Gözünüze çarpmıştır, gazetecilerin kimlik belgeleri olan "basın kartları"na AKP iktidarından gelen vahşi ve yasa, kural, yönetmelik tanımayan bir saldırı var.
Kim oldukları bilinmeyen, ne menem kişiler oldukları kolayca anlaşılan kapıkullarından oluşan Basın Kartları Komisyonu denen bir kurul kimin gazeteci olduğuna ve kimin olmadığına karar verme yetkisini kendi kendine verdi ve karar doğrultusunda pervasızca uygulamalara girişti.
Son rezillik birkaç gün önce sergilendi. Evrensel ve Birgün gazetelerinde çalışan pek çok meslektaşın basın kartları birden bire, gerekçe açıklamaya ihtiyaç duymayan bir küstahlıkla iptal edildi. Meslektaş sözcüğünü sahici gazeteciler ve sahiden gazetecilik yapanlar için kullanıyorum. Kimler için kullanmadığım da kolayca anlaşılıyor sanırım.
Basın kartı iptal edilenlerin sayısı yüzü çoktan aştı. Hepsini sayamam. Ancak ayrıntılı bilgi edinmek isterseniz tıklayın.
Hepsini sayamam ama üç anlamlı örnek yeterli olsun:
Benim bildiğim 35 yıldır gazetecilik yapan, Birgün gazetesi yazarı, profesörlük gibi bir akademik unvan kuşanmış, Başkent Üniversitesi İletişim Fakültesi’nde genç gazeteci adaylarına mesleğimizi öğreten, uluslararası birkaç haber ajansının Ankara temsilciliğini üstlenen, ödüllere doymuş meslektaşım, arkadaşım Doğan Tılıç’ın gazeteci olmadığına karar vermişler ve basın kartını iptal etmişler.

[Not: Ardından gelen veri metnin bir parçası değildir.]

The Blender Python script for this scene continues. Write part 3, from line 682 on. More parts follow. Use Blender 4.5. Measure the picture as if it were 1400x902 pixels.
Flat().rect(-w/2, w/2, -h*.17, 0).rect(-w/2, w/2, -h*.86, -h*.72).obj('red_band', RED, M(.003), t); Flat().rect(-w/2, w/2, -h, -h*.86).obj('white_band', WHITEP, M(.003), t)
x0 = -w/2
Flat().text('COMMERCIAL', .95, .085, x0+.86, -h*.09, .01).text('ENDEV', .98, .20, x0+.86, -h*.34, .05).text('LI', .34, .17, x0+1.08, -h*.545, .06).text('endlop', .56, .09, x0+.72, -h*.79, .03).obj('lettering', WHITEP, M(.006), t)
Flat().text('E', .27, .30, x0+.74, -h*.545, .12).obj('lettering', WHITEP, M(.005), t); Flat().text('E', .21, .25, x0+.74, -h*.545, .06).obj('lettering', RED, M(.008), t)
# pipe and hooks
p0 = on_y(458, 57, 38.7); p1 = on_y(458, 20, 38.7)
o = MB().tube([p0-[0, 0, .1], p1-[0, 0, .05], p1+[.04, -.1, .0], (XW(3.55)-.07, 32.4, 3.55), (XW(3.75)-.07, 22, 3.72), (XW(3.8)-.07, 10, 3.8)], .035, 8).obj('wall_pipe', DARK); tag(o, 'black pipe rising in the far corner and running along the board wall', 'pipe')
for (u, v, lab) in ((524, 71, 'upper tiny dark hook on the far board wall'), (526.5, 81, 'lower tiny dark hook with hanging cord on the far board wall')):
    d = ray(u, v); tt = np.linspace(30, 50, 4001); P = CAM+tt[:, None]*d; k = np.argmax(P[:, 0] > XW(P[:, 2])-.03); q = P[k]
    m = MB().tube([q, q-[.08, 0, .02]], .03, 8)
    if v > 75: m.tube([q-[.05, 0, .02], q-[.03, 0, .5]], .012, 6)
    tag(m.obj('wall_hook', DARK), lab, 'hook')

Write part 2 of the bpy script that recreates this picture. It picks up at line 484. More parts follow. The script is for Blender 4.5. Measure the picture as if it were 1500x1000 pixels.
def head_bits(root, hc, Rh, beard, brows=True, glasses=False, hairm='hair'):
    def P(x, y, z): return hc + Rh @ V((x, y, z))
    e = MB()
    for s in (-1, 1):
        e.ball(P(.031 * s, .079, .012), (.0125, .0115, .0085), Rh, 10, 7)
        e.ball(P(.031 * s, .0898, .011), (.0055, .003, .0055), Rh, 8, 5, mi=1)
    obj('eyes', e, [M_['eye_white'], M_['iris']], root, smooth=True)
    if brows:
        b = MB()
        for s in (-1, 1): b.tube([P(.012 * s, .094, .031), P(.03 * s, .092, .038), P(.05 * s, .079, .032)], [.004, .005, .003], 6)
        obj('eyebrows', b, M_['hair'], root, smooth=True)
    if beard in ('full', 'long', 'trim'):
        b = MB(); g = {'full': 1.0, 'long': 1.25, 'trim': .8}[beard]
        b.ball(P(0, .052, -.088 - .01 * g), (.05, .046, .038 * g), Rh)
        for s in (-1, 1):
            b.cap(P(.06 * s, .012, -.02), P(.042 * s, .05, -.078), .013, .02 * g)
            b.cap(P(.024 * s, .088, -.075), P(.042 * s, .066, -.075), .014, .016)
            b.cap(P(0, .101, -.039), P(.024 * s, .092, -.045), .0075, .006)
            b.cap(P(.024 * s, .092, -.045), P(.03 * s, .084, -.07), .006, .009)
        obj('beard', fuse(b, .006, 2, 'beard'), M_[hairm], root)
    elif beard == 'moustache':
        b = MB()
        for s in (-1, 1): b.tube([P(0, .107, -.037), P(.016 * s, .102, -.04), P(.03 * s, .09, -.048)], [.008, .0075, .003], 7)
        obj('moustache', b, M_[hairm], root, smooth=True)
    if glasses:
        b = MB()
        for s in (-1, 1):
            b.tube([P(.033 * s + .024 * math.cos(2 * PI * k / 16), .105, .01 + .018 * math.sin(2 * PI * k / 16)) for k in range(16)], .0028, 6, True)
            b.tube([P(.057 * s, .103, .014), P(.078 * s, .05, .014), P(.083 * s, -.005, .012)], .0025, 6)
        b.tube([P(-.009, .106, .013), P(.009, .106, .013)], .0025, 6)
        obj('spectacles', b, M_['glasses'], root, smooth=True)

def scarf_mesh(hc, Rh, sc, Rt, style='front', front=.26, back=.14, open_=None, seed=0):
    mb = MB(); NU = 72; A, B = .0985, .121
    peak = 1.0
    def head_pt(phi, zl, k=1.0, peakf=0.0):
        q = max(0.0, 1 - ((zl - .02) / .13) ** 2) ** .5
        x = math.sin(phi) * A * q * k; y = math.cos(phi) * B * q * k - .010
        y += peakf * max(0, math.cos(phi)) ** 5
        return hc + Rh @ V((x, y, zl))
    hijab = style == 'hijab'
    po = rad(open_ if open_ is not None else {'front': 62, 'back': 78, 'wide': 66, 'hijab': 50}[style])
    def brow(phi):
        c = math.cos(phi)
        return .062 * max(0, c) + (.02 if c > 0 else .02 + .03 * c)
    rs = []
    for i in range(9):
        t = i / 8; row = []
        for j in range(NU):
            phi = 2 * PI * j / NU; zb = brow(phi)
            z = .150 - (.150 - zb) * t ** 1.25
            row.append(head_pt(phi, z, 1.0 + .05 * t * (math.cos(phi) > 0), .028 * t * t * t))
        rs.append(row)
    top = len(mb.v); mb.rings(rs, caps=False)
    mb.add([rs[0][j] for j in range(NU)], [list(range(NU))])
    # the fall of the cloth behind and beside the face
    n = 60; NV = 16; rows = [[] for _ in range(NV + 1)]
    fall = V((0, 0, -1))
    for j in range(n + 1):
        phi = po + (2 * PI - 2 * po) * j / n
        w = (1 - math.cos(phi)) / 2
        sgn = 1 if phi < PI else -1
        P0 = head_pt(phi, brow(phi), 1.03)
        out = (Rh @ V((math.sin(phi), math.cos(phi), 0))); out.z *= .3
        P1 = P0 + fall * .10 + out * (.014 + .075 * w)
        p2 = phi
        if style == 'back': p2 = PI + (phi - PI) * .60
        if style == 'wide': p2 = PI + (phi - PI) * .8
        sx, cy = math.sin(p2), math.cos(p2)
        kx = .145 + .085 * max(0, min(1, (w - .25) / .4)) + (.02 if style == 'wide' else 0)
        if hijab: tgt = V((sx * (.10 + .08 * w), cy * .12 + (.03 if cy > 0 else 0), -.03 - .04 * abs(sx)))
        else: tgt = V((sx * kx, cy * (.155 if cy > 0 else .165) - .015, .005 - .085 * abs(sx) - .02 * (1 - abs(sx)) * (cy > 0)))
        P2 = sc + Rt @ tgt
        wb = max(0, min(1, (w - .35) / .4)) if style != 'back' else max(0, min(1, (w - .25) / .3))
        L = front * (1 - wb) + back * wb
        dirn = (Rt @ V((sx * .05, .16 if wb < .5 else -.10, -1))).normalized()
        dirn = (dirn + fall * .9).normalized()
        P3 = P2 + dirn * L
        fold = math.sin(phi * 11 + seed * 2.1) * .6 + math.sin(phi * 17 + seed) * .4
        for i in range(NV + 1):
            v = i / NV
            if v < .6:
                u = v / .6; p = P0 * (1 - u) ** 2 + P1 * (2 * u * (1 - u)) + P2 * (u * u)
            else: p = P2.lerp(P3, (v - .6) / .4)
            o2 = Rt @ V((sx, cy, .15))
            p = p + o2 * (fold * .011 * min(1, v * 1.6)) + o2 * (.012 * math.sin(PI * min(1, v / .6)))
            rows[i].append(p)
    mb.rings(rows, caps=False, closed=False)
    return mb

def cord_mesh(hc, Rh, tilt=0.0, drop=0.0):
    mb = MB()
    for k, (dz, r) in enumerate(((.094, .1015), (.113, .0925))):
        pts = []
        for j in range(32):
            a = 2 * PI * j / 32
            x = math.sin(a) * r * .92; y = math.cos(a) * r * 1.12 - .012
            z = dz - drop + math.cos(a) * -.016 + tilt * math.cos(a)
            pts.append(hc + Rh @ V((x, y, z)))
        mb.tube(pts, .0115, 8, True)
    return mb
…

Evrensel gazetesinde gencecik bir haberci olarak başlayıp adım adım genel yayın yönetmenliğine tırmanmış ve bunu meslek birikimiyle ustaca yerine getiren, genç arkadaşım Fatih Polat’ın da gazeteci olmadığına karar verilmiş, basın kartı da iptal edilmiş.
Cumhuriyet gazetesinde genel yayın müdürlüğü koltuğuna oturmuş ve oturduğu koltuğu her anlamda ve bağlamda doldurmuş, şimdi T24’de hâlâ genç bir haberci gibi koşuşturan, haber delisi arkadaşım Murat Sabuncu meğer gazeteci değilmiş. Basın kartı iptal edilmiş. Koskoca Cumhurbaşkanı'nın, koskoca İletişim Başkanı'nın koskoca memurlarından daha iyi bilecek değiliz ya…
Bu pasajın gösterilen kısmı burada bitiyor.